City Strike Grinds On
This post is a duplicate of a post in my Carrall Street Journal.
Carrall Street has been kept relatively clean by volunteers, the United We Can folks, and as a result the whole place doesn’t look too bad, or seem too terribly unhealthy, despite the city strike.
However, the Carrall Street Greenway has been very affected by the strike, and no work has been done on the whole thing for much of the summer. Tall grass and weeds are growing in the square areas that had been left for tree planting on the one area that had been constructed so far. The whole schedule for this improvement has been suspended, and this could have serious repercussions in the timeline. Hopefully there will be a resolution to the strike soon.
Meanwhile, September brings new exhibitions in the galleries, ACCESS, ArtSpeak, InterUrban and Centre A.
The New York Times Style Magazine this Sunday featured the designer at Richard Kidd, and positive mention of Carrall Street’s Irish Heather and Hunt and Gather.
Now equinox is past, we will see earlier nights, and that also means colder nights for the homeless. People are seriously nested in under the awning on Cordova Street just west of the old Pig and Whistle, and also in any nook to be found in doorways of the old Ranier Hotel. That place has been increasingly covered in graffiti through the summer, with more coming along through the month of August and early September. Almost every brick in the doorway to the former chicken place has a tag of some kind.
That’s the September wrap-up for this street of high contrast!
Burnt Out Restaurant? Sure Fooled Me!
This post is a duplicate of a post in my Carrall Street Journal.

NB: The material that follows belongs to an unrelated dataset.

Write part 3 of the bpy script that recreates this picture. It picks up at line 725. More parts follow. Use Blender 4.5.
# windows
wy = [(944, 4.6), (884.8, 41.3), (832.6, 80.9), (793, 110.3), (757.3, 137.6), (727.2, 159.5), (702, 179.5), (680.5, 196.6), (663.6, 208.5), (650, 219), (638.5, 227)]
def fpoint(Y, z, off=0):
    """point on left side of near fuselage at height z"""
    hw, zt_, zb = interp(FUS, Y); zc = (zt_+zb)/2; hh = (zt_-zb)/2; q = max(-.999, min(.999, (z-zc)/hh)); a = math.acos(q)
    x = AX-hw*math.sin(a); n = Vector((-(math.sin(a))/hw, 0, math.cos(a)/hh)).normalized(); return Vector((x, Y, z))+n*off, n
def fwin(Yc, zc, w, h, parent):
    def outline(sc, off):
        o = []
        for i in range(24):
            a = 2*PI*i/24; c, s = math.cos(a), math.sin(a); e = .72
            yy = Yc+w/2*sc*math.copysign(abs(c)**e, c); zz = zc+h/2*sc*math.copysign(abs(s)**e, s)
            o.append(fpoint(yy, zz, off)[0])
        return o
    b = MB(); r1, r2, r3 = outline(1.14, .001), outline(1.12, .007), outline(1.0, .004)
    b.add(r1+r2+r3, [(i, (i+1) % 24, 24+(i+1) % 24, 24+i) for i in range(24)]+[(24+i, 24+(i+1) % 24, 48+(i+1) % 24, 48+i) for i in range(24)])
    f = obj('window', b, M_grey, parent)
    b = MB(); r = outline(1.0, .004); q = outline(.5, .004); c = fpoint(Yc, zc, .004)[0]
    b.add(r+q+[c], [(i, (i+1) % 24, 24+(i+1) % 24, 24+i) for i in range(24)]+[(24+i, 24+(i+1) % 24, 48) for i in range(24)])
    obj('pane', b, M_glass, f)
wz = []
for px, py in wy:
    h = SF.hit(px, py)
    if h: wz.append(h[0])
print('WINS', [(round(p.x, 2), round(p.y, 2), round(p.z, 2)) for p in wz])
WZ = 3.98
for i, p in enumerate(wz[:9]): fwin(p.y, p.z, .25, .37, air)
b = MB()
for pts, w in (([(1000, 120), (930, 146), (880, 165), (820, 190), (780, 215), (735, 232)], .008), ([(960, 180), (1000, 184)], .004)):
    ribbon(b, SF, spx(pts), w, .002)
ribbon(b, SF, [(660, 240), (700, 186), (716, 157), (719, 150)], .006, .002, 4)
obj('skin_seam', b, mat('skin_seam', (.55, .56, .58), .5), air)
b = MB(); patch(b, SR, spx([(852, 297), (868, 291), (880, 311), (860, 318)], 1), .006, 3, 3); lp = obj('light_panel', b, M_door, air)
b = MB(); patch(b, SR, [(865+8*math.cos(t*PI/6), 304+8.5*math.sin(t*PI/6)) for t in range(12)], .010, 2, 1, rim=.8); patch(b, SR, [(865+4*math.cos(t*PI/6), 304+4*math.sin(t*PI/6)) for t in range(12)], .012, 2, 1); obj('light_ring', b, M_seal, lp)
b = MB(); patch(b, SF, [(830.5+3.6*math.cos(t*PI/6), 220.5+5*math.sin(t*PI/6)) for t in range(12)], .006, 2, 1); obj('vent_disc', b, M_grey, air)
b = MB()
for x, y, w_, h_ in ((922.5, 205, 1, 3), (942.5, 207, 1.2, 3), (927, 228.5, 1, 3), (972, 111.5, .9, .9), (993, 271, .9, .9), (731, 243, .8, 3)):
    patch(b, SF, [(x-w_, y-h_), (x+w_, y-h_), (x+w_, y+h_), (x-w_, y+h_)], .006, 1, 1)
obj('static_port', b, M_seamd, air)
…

Driving on the new Greenway part of Carrall Street I was shocked to see a group of people milling around this old burnt out restaurant. How could it have flash burned so fast, and why hadn’t I even noticed it before? Well, the truth is this is a set for a movie, Lionsgate Films, The Eye. That’s why I hadn’t seen it before. It was purpose built in the Jack Chow Insurance parking area, and was removed as quickly as it appeared.
Creative Reworking of the Old Telus Box
This post is a duplicate of a post in my Carrall Street Journal.
This Telus box near the bus stop on Carrall and Cordova has been a real eyesore and a problem in the area, as in the past it was a place where dealers and users would congregate. All kinds of things went on between that box and the building behind it. The people at the new Irezumi Tattoo shop had the idea to make this box less of a graffiti-covered eyesore, and arranged with Telus permission to cover the box with a graphic of their own design. It’s totally in keeping with the feel of the street so how could it invite graffiti? Fantastic! Kudos to Irezumi Tattoo!
August Weekends: Events on Carrall
This post is a duplicate of a post in my Carrall Street Journal.
August weekends featured festivals and events on Carrall Street.
In early August the canopies covered the intersection of Carrall and Hastings for the Insite event at Pigeon Park, with bands headlined by the venerable DOA.
Then the next weekend was the Chinatown festival, and people were walking along carrying their clay pots on cardboard squares, or lining up to go to the gambling booths and kiosks. Spilling over from the regular Night Market set up, people walked through Sun Yat Sen Park and out the alley by the Garden entrance, into Carrall.
Then this past weekend in Gastown saw the Motorcycle Show and Shine. Weather cooperated as again the street was filled with parked motorcycles all on display.
And coming up we will see the annual Gastown Concours D’elegance, Saturday September 1st.